Bisnis.com, JAKARTA - Subholding Pelindo Terminal Petikemas (SPTP) menargetkan standarisasi pelayanan di seluruh pelabuhan di Indonesia setelah merger PT Pelindo (Persero). Hal tersebut ditujukan agar pengguna jasa, khususnya perusahaan pelayaran, bisa mendapatkan kepastian pelayanan yang sama di barat maupun timur.
Direktur Utama SPTP M. Adji mengatakan standarisasi bertujuan untuk menerapkan tingkat layanan yang sama di seluruh terminal peti kemas kelolaan Pelindo. Seperti diketahui, saat ini Pelindo merupakan operator bagi hampir seluruh terminal peti kemas di Tanah Air atau sebanyak 95 persen.
Pada akhirnya, diharapkan tingkat layanan yang setara dari barat ke timur ini bisa menguntungkan para shipping line. Tujuannya agar mereka bisa memiliki kepastian untuk waktu sandar dan berangkat, sehingga bisa ikut mengefisiensi biaya logistik.
"Kalau bicara level of service [terminal peti kemas] di Jakarta dan Surabaya itu sudah tinggi. Misalnya di Ambon semisal belum bertransformasi, jadinya tidak tentu di sana pelayanannya kadang cepat kadang lama," ujar Adji kepada Tim Jelajah Pelabuhan Bisnis Indonesia, Jumat (23/9/2022).
Untuk itu, salah satu misi BUMN pelabuhan itu pascamerger adalah untuk menyamaratakan standar pelayanan pelabuhan-pelabuhan yang sudah maju, dengan yang masih dalam proses bertransformasi.

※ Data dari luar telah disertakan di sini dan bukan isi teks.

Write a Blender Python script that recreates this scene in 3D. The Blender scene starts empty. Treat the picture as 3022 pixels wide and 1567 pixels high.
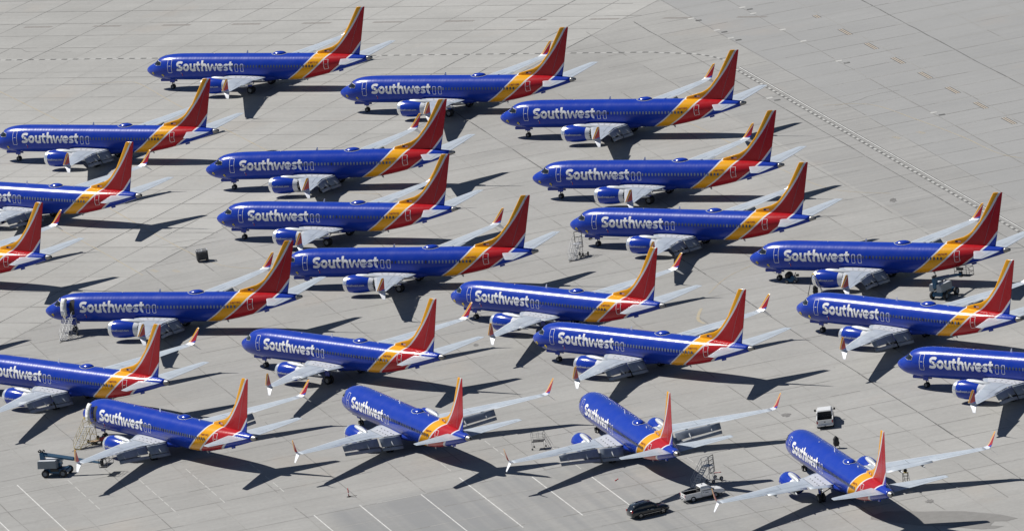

Salah satu konsep yang diusung yakni hub (pelabuhan utama) and spoke (pelabuhan pengumpan). Konsep tersebut diusung untuk mengefisienkan pergerakan kapal pelayaran ke daerah-daerah terpencil.
Baca Juga
Adji menilai pengangkutan barang-barang bervolume kecil ke destinasi terpencil tidak efisien jika dilakukan secara point-to-point, serta menggunakan kapal yang kecil. Misalnya, pelayaran menggunakan kapal-kapal kecil dari Jawa ke Indonesia Timur yang bolak-balik mendistribusikan barang.
"Makanya lebih baik dikumpulkan dulu di Surabaya terus nanti di Indonesia Timur juga dikumpulkan dulu di satu tempat. Baru ada loop kecil yang akan mendistribusikan ke tempat-tempat kecil, itu hub and spoke," terang Adji.
Seperti diketahui, ketimpangan antara muatan berangkat dan muatan balik dari kawasan Indonesia Timur masih menjadi isu yang disoroti oleh pemerintah. Hal tersebut turut menyebabkan tingginya biaya freight ke daerah-daerah seperti Ambon, Jayapura, dan lain-lain.
"Shipping line itu punya data terkait dengan imbalance trade. Jadi ketika kapal angkutan Jakarta dan Surabaya dari Indonesia Timur muatannya tidak balance, maksimum paling 30 persen. Bahkan empty," ujarnya.
Untuk itu, standarisasi pelayanan di seluruh pelabuhan dinilai menjadi fondasi untuk menerapkan konsep hub and spoke. Apabila pelabuhan sudah memiliki kesiapan yang matang dan setara di seluruh daerah, Adji memperkirakan konsep tersebut bisa diterapkan dengan baik.
"Makanya kembali lagi. No matter where hub and spoke is, we have to be ready," pungkasnya.